◆ Exercise: In the records below, work out how many lines hold the word "picture". Report the number alone.

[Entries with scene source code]
◇ ◇ ◇ ◇ ◇ ◇ ◇

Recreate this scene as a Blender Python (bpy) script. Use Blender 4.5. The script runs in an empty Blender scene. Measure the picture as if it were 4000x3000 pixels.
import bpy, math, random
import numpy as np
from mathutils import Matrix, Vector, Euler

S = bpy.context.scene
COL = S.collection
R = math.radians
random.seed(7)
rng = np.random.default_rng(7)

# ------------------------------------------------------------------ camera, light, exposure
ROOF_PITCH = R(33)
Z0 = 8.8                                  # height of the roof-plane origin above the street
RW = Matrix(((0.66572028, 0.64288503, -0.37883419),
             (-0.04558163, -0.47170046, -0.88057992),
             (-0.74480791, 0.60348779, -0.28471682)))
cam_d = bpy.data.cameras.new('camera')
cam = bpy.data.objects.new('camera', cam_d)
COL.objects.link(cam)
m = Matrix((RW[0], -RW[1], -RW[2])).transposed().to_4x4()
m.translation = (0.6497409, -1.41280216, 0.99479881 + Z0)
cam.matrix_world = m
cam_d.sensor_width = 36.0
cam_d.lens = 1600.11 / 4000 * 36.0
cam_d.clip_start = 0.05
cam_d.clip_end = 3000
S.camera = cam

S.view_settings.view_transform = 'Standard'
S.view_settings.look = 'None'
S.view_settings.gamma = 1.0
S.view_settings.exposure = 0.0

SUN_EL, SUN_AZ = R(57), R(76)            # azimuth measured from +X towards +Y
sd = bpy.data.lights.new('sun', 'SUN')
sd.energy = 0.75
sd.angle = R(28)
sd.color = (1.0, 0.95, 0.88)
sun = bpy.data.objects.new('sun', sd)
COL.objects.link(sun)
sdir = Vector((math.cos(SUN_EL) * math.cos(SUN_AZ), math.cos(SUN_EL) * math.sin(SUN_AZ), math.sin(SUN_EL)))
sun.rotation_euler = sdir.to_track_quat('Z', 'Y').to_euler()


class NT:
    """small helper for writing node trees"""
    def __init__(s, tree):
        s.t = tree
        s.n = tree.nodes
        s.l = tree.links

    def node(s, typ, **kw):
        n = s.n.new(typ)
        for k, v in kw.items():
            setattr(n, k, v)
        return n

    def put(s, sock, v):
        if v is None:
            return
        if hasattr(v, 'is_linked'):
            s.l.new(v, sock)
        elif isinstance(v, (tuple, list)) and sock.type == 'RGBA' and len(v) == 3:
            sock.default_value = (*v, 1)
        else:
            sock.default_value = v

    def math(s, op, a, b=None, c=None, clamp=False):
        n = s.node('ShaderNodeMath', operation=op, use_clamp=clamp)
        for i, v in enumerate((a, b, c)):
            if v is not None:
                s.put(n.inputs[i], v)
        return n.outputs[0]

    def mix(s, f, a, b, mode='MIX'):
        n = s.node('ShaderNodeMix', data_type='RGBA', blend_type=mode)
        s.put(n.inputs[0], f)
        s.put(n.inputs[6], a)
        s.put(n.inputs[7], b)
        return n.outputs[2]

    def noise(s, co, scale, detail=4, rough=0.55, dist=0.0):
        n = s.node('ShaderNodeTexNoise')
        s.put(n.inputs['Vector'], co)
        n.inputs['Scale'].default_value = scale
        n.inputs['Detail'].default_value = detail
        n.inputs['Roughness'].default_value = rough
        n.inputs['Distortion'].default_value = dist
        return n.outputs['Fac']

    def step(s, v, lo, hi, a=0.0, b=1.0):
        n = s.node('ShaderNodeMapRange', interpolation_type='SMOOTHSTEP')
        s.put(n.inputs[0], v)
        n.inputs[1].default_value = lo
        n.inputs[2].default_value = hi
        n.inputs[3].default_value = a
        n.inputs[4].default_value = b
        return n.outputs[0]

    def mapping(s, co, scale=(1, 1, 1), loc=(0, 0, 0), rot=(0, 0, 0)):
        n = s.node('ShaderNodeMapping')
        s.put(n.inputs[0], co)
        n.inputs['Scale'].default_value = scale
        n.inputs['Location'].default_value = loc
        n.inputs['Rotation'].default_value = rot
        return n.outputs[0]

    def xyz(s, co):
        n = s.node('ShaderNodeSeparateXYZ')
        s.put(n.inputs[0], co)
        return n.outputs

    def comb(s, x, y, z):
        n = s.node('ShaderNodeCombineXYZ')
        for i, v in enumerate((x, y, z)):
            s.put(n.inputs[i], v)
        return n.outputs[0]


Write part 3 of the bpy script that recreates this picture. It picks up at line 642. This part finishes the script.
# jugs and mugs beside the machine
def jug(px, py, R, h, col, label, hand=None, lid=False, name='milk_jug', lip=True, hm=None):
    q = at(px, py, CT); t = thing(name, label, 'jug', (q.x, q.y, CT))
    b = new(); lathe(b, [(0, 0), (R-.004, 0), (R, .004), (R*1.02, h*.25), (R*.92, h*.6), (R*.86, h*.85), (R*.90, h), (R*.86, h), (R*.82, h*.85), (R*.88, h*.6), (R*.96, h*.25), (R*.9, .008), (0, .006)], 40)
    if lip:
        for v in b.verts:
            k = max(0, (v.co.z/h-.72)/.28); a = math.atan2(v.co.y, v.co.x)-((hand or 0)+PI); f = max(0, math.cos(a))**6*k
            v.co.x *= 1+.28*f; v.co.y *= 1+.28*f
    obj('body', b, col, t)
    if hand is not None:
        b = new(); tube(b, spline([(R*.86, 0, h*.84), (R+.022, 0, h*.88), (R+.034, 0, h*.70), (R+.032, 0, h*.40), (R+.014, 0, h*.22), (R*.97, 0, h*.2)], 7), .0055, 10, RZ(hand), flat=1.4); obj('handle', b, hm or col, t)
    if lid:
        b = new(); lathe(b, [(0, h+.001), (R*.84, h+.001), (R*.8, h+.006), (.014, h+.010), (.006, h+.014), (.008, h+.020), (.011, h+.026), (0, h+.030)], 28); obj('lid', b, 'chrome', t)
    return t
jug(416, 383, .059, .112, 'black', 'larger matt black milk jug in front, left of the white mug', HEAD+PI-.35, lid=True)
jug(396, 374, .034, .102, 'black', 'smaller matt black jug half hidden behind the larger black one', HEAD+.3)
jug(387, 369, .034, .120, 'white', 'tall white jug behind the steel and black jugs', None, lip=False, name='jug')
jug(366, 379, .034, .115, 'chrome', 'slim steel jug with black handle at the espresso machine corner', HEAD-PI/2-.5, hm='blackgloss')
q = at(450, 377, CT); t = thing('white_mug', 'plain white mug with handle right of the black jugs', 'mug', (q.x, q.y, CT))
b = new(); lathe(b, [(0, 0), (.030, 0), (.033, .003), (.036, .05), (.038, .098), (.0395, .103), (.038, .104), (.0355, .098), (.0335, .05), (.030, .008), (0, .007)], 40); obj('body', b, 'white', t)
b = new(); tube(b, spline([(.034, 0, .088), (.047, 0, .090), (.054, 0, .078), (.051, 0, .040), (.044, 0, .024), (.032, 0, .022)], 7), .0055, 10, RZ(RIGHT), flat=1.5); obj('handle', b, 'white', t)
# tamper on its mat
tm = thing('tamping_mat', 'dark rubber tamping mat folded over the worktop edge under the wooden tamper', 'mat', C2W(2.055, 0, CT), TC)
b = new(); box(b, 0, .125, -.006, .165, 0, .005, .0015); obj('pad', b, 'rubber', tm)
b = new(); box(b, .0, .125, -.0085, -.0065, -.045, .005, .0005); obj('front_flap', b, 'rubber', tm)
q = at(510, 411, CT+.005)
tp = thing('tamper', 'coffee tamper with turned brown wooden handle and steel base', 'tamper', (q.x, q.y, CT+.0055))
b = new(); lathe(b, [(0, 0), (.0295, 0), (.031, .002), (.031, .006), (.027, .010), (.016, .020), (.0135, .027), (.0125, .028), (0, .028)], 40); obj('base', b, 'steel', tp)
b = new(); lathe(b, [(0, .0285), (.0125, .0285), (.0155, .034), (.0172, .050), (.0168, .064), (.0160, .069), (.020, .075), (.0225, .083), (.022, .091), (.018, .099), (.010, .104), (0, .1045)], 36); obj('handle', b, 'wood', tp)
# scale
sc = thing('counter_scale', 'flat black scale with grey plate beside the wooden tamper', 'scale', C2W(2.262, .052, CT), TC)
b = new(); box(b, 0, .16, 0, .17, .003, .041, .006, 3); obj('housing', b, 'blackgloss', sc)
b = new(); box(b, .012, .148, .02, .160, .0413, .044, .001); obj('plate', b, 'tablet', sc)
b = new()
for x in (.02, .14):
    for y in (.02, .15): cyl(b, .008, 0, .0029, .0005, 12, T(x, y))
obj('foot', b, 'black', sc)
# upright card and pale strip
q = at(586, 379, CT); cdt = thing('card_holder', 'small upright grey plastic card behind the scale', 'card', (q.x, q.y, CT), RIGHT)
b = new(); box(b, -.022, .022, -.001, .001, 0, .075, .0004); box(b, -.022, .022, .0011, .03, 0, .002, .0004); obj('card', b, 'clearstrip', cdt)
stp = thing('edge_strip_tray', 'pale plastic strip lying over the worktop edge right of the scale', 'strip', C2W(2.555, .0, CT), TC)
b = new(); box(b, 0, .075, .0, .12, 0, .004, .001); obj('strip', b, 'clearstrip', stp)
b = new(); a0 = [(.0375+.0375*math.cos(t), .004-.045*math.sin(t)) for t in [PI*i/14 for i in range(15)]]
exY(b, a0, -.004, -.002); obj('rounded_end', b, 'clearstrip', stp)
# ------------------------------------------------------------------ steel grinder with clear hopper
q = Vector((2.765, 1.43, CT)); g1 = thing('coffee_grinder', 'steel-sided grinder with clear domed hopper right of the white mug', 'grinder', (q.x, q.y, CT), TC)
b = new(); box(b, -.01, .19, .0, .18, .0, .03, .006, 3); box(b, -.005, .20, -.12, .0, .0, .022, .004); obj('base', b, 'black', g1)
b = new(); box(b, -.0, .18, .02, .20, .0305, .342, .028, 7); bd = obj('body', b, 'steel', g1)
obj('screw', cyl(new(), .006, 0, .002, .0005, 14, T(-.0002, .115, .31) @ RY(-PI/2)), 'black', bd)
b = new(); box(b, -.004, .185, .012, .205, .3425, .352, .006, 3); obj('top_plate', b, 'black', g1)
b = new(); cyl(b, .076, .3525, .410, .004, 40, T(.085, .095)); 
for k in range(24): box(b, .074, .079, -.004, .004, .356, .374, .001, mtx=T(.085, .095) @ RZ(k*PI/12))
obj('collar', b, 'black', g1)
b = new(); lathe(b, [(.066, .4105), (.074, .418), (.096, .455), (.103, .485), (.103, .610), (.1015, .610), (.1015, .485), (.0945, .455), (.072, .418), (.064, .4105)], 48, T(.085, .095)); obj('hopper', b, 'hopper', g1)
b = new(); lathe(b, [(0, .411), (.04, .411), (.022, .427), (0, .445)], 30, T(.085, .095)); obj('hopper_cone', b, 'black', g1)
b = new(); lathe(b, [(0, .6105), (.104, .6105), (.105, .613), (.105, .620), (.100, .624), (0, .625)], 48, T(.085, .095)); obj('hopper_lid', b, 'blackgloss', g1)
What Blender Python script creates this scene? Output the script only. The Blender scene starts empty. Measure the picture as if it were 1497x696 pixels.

◇ ◇ ◇ ◇ ◇ ◇ ◇

◆ Response to this exercise: 3